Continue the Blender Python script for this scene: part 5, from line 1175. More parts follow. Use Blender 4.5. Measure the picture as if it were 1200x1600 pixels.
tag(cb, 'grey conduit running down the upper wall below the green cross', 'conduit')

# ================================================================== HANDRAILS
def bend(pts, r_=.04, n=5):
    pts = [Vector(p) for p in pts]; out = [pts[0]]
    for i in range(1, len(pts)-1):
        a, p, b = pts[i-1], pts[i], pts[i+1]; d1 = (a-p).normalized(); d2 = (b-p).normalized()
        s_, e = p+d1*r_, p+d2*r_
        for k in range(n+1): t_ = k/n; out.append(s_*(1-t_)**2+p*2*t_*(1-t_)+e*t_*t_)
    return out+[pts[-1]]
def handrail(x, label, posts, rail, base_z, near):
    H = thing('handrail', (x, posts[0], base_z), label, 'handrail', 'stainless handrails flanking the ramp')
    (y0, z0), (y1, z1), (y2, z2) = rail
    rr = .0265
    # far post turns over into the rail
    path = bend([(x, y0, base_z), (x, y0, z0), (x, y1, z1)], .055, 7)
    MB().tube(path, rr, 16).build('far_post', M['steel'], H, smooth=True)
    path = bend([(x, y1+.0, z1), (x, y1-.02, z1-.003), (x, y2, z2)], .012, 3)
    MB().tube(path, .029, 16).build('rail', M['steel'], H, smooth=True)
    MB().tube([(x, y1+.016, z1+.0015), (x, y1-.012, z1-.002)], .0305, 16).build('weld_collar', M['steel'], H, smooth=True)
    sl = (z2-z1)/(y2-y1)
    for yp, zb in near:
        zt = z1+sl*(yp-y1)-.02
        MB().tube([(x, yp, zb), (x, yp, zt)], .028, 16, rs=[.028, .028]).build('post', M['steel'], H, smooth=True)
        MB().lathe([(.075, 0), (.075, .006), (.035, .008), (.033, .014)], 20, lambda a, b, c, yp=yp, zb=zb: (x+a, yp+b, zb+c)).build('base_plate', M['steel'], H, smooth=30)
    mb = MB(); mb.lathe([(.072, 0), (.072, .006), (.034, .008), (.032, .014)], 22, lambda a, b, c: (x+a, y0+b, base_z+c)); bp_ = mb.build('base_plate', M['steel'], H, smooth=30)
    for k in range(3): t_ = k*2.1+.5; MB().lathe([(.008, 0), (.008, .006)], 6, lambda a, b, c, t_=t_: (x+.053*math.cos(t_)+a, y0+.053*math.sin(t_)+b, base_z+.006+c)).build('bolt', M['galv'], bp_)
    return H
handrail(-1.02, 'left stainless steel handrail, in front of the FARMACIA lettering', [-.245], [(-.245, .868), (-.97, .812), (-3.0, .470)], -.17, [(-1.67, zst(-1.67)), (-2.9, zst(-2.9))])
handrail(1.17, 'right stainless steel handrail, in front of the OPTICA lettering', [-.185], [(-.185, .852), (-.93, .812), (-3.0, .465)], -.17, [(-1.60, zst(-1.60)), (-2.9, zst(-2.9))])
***
What you return should be the lines from the start of the data through the line with "tag(cb, 'grey conduit", quoted exactly and nothing more.

*FINISHED ANSWER*.
Continue the Blender Python script for this scene: part 5, from line 1175. More parts follow. Use Blender 4.5. Measure the picture as if it were 1200x1600 pixels.
tag(cb, 'grey conduit running down the upper wall below the green cross', 'conduit')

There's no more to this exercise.